Bread is expensive for Ana and cheap for Ben — measured not in money but in what each gives up. Now say Ana wants bread. She can bake it herself at a cost of 2 apples a loaf. Or she can grow apples, where she’s strongest, and buy Ben’s bread at, say, 1.5 apples a loaf.
Buying is cheaper for Ana — she pays 1.5 instead of 2. And Ben, who’d sacrifice only 1 apple to bake a loaf, is glad to sell it for 1.5. Both come out ahead from the very same loaf, because the loaf is worth a different amount of effort to each of them. Ben specialises in what he gives up least to make; Ana does the same; they trade across the gap.
That gap — the difference in what a thing costs each person to provide — is the quiet reason a doctor still pays a mechanic instead of fixing the car herself, and the reason whole countries specialise. It’s called comparative advantage, and it works even when one side is better at every single task.
The whole, not the fence
Step back from the two farmers and the same swap is running across a planet. The coffee in your cup, the phone in your pocket, the bread on the shelf — none of it reaches you if everyone insists on making their own.
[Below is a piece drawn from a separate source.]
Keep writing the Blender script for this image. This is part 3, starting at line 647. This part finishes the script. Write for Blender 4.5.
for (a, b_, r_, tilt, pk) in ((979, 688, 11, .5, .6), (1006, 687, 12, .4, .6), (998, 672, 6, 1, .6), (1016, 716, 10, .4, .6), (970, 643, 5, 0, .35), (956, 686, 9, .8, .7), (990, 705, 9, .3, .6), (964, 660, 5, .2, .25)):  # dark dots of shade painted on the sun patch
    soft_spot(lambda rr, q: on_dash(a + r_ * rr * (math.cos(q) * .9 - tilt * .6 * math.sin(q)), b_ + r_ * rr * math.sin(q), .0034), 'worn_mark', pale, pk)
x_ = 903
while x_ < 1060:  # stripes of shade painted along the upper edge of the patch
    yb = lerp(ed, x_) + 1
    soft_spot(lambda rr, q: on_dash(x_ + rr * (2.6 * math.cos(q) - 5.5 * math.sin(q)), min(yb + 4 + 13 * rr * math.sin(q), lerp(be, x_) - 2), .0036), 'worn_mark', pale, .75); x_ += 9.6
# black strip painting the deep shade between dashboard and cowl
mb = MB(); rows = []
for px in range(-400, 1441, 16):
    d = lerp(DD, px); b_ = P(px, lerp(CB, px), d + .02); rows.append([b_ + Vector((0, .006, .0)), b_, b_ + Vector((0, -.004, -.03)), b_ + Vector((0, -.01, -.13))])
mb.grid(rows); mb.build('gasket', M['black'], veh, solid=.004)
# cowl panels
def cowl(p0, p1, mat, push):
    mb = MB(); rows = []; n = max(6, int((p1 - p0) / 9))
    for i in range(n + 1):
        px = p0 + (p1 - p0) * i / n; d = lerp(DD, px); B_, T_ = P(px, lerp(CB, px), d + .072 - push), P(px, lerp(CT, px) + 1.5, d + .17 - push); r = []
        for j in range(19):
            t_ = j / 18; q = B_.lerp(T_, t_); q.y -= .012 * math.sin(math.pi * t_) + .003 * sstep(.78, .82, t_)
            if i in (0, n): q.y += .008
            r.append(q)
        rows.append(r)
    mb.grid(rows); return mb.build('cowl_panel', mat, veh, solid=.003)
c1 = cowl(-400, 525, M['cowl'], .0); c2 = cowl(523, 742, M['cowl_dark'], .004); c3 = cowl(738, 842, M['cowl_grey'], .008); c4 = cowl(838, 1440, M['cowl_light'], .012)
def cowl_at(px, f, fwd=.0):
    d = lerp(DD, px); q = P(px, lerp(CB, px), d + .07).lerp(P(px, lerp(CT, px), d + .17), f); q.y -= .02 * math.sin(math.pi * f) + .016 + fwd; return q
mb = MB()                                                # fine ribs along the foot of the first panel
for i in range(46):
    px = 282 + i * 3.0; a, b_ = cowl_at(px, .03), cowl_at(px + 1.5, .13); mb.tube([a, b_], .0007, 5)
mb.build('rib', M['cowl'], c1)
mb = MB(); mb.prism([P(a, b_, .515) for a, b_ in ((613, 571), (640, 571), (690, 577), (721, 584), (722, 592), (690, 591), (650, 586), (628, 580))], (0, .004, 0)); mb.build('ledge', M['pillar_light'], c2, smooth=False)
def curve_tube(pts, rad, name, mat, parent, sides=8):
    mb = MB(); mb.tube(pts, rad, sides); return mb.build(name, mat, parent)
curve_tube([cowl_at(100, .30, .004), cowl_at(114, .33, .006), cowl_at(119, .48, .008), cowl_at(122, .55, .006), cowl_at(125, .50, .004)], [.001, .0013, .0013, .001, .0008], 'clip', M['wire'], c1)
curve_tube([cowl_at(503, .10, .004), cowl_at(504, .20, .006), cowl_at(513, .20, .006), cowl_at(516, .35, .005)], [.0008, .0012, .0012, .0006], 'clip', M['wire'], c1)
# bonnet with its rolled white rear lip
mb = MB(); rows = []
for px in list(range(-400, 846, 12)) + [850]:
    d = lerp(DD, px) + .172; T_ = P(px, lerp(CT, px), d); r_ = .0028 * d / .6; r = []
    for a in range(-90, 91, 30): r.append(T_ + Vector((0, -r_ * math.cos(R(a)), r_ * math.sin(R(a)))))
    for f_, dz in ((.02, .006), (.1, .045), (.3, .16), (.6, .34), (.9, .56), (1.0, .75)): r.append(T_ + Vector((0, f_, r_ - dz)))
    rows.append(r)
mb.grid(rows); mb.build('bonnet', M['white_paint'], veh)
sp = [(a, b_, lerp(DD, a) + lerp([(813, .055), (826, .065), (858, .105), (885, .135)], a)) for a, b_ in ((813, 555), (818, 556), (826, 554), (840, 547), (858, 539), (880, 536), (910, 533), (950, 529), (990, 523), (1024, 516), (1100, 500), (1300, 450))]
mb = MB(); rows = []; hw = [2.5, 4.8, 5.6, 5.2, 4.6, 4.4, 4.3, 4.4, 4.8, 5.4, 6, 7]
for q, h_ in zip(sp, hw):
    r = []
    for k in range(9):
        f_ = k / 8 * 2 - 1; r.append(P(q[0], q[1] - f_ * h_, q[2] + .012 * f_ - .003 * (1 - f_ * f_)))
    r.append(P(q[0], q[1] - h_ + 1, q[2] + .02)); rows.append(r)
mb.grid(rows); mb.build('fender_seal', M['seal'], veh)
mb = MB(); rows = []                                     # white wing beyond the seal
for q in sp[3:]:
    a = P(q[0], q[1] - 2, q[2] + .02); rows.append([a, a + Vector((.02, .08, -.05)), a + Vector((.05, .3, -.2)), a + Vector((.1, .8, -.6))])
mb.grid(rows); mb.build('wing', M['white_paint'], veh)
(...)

Each item is the end of a chain of people, almost all of whom you will never meet, each passing along something they valued less or could make more cheaply than you.
That is worth sitting with. You are not standing above that web, judging who’s winning. You are a knot inside it — fed, clothed, and equipped by strangers, and feeding them in return through whatever you do. Seeing that should make anyone a little humbler about declaring who “wins” from trade. Mostly, when a trade is free, everyone touching it came out ahead, or it wouldn’t have happened.
What lets this web run at the scale of billions — not two farmers at a fence, but strangers across oceans who never meet — is the subject of the next two lessons: money, and prices.
02 · Try · the lab
03 · Check · quick quiz
1. Ana swaps some apples for Ben's bread and both feel better off. What's the best explanation?
- Ana must have tricked Ben — someone always loses a trade
- Each valued what they received more than what they gave up
- The swap created new apples and bread
- Bread is simply worth more than apples
Answer
Each valued what they received more than what they gave up — Both can gain because value isn't fixed. Each handed over something they valued less for something they valued more — no one had to lose, and nothing new was made.
2. Ana is faster than Ben at growing apples AND at baking bread. Why might they still both gain by specialising and trading?
- They can't — Ana should just do everything herself
- Ana's time is limited, so doing what she's best at and trading for the rest leaves both with more
- Trade only helps when two people are equally skilled
- Ben should give up and let Ana run everything
Answer
Ana's time is limited, so doing what she's best at and trading for the rest leaves both with more — Even the better producer has only so many hours. Spending them where she's most productive and trading for the rest beats doing it all. That's why an unequal pair still both gain.
3. Ana's tenth apple is worth less to her than her first. Why does this 'value of one more' idea matter for trade?
- It doesn't — apples are all worth the same
- It's why someone with plenty of one thing will gladly trade it for something they have little of
- It only matters to farmers
- It proves trading is risky
Answer
It's why someone with plenty of one thing will gladly trade it for something they have little of — Value depends on how much you already have. Lots of one thing and none of another is exactly the setup that makes a swap worth it for both sides.